¿Cuál es el discurso que prevalece en nuestra sociedad en torno a la violencia con fines políticos y al terrorismo? ¿Cuál es nuestra convicción democrática al efecto? Mucho escuchamos sobre condenas transversales y la necesidad de convivir en paz y de solucionar nuestros conflictos pacíficamente a través de los medios de los que se vale la democracia. Pero ¿cuán grande es la brecha entre esas declaraciones y las acciones que efectivamente las respaldan?
De un tiempo a esta parte, hemos sido testigos de cómo los hechos de violencia con fines políticos y los atentados terroristas se interpretan o reinterpretan para instalar un significado sobre ellos distinto en la opinión pública. Esta narrativa que se crea con esa intención comienza a esparcirse, primero, entre los pequeños grupos de correligionarios del nuevo significado. Pero todos sabemos que eso no es suficiente para reescribir la historia. Para resignificarla, el mensaje debe masificarse y hacerse de manera inteligente para permear en la opinión pública y lograr generar el cambio de sentido que sus promotores persiguen. Los correligionarios entonces no bastan. Se requieren redes de apoyo para que el relato sobreviva, se instale y se mantenga activo. Se necesitan intermediarios estratégicos que además sirvan de filtro matizante ante el público en general. Entonces la prensa, la radio, la televisión y hoy las redes sociales se convierten en la única vía. Como dan cuenta diversas investigaciones que por razones de espacio no cito en esta columna, así operaron la ETA y el IRA, quienes viendo a los medios como un enemigo supieron también utilizarlos como estratégicos cooperadores para esparcir su propaganda.
Por cierto, conseguir a esos intermediarios requiere de una acción inteligente y sutil. Se recurre así a otras fórmulas, incluso románticas, épicas o enormemente emotivas para transmitir el mensaje, y se apela a la liberación, la justicia, al pueblo, la ética, las causas justas, la desigualdad, la lucha, etc. Entonces, bajo esos apelativos, atractivos y convocadores, aparecen estamentos de la sociedad que, ingenua o deliberadamente, compran el producto y dan el “auspicio”. Entre ellos los hay políticos, congresistas, rostros, influencers, personajes extremadamente atractivos —hasta lúdicos, y para qué decir sensacionalistas y preocupantemente livianos, pero entretenidos—, que sabiendo o al menos debiendo saber lo que hacen, comienzan a facilitar el camino del todo vale, el de todas las formas de lucha. Entonces comienza a reescribirse la historia, y el nuevo significado se masifica.
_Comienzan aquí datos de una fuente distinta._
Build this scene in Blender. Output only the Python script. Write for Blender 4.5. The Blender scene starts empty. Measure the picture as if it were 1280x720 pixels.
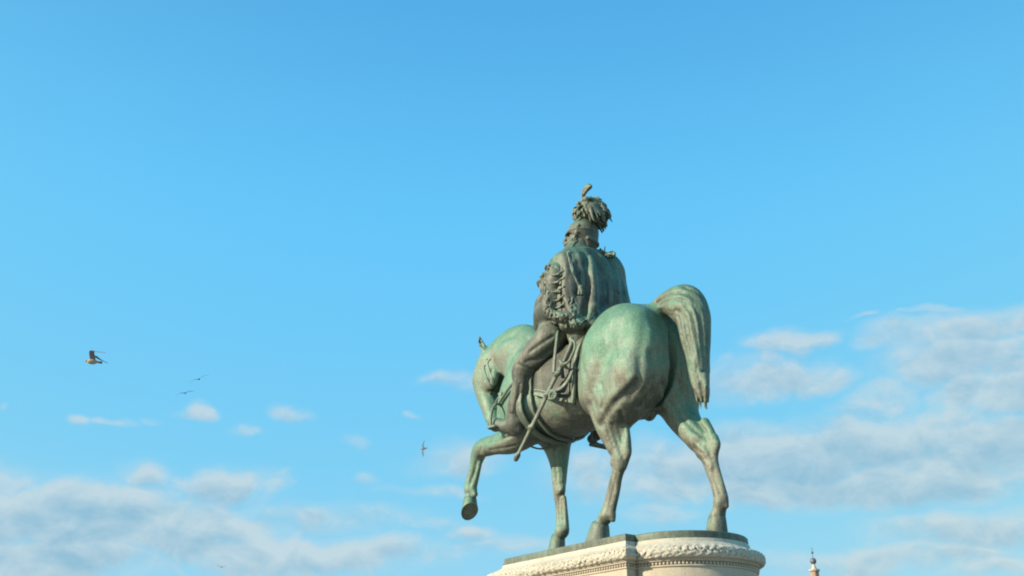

¿Cuánta ayuda (deliberada o ingenua) están recibiendo en Chile estos grupos para llevar a cabo la propaganda que buscan instalar? ¿Cuánta credibilidad damos nosotros a esos relatos? Como señalan McCombs y Shaw en su trabajo Agenda-setting and Mass Communication Theory: “Como un efecto de la acción de la prensa y de los demás medios de información, el público se hace consciente o ignora, presta atención o descuida, o enfatiza o pasa por alto elementos específicos de los escenarios públicos. La gente tiende a incluir o a excluir de sus propios conocimientos lo que los medios incluyen o excluyen de su propio contenido”. Los énfasis que se dan, el tono en el que se muestran determinadas informaciones, entrevistas y reportajes, el tamaño de la noticia, la posición en la que figura en las portadas, la frecuencia con la que se reitera no son fenómenos triviales ni casuales y debemos estar atentos a aquello. Legítimamente los medios además tienen públicos objetivos a quienes dirigen su información.
Pienso que siempre debemos preguntarnos: ¿Qué versión de los hechos es la que se busca instalar? ¿Es una donde prima lo llamativo, lo espectacular o lo importante? Me temo que de un tiempo a esta parte se ha privilegiado el sensacionalismo por sobre el enfoque sustantivo. Incluso cuando este está presente, no es contundente. A su turno, cabe otra pregunta: ¿Corresponde informar con objetividad sobre actos terroristas y permanecer aséptico cuando ha habido víctimas humanas? ¿Bajo qué concepto se puede ser condescendiente o lúdico para matizar o justificar el uso de la violencia en una sociedad democrática?
La convivencia en paz y la resolución de nuestros conflictos no solo depende de la capacidad de quienes detentan el poder formal, sino también de quienes detentan una incidencia relevante en la sociedad. Estos actores pueden colaborar en la búsqueda de soluciones pacíficas y políticas o pueden azuzar el conflicto y validar la violencia.